TEACHER NAVIGATION STRATEGY


Figure Out What Teachers Actually Want (And Get Better Grades)

You know that frustrating feeling when you work hard on an assignment, think you did everything right, and then get a mediocre grade with vague feedback like “needs improvement” or “not quite what I was looking for”? That’s not because you’re bad at the subject. It’s because you haven’t cracked the code for what that specific teacher values.

Here’s what most students don’t realize: every teacher has their own grading criteria, their own pet peeves, their own idea of what “excellent work” looks like. One teacher rewards creative thinking; another wants you to stick exactly to the rubric. One values depth; another wants breadth. One cares about proper formatting; another barely notices it.

The students who consistently get better grades aren’t necessarily smarter or working harder. They’re better at figuring out what each teacher wants and giving it to them. That’s teacher navigation—and it’s a skill you can learn.

Why “Just Do Your Best” Doesn’t Work

Schools tell you to “do your best” and “work hard,” but they rarely teach you how to decode what teachers actually want. That’s because most teachers themselves don’t fully articulate their criteria. They have implicit standards in their heads—things they value without realizing it, things that trigger automatic point deductions, preferences they’ve developed over years of grading.

This creates an invisible game where some students naturally pick up on these unwritten rules and others struggle despite their effort. The difference isn’t intelligence or work ethic. It’s observation, pattern recognition, and strategic thinking.

Teacher navigation is about making these invisible standards visible. It’s about asking the right questions, noticing what gets praised and what gets marked down, testing hypotheses about what matters to each teacher, and adapting your approach accordingly. It’s not manipulation—it’s communication. You’re learning to speak your teacher’s language.

What Teacher Navigation Covers

Under this pillar, you’ll find techniques for decoding grading criteria, understanding teacher expectations, building strategic relationships, and figuring out each teacher’s preferences before you submit work that gets marked down.

One key concept is what I call criteria fulfillment—going beyond just “doing the assignment” to understanding the specific criteria each teacher uses when grading. Does this teacher value following the exact format? Do they reward original thinking? Do they care about showing your work? Do they prioritize clarity or sophistication? Every teacher is different, and figuring this out early saves you from losing points unnecessarily.

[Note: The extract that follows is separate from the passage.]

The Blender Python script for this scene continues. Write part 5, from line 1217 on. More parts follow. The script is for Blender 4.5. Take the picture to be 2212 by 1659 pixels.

You’ll also learn strategic questioning techniques that make you look engaged while actually gathering intelligence about what matters most. How to ask for help without looking clueless. How to identify each teacher’s no-gos (the things that automatically lose points). How to adapt your communication style to different teaching personalities.

The goal isn’t to become a teacher’s pet or to compromise your learning. It’s to understand the game you’re playing so you can play it well. When you know what teachers value, you can deliver exactly that while still learning effectively.

From Frustration to Strategy

Most students experience teacher relationships as frustrating and unpredictable. You never quite know if your work will land well or fall flat. Teacher navigation transforms this uncertainty into strategic clarity.

When you understand that your history teacher values specific evidence over broad claims, you know to pack your essays with concrete examples. When you notice your math teacher takes off points for not showing all steps even when your answer is right, you adjust accordingly. When you recognize your English teacher rewards taking intellectual risks, you stop playing it safe.

This pillar also covers how to recover from early mistakes, how to shift a teacher’s perception of you, and how to ask for grade explanations in ways that sometimes result in points back. These aren’t tricks—they’re communication strategies that work because they help teachers see your actual understanding.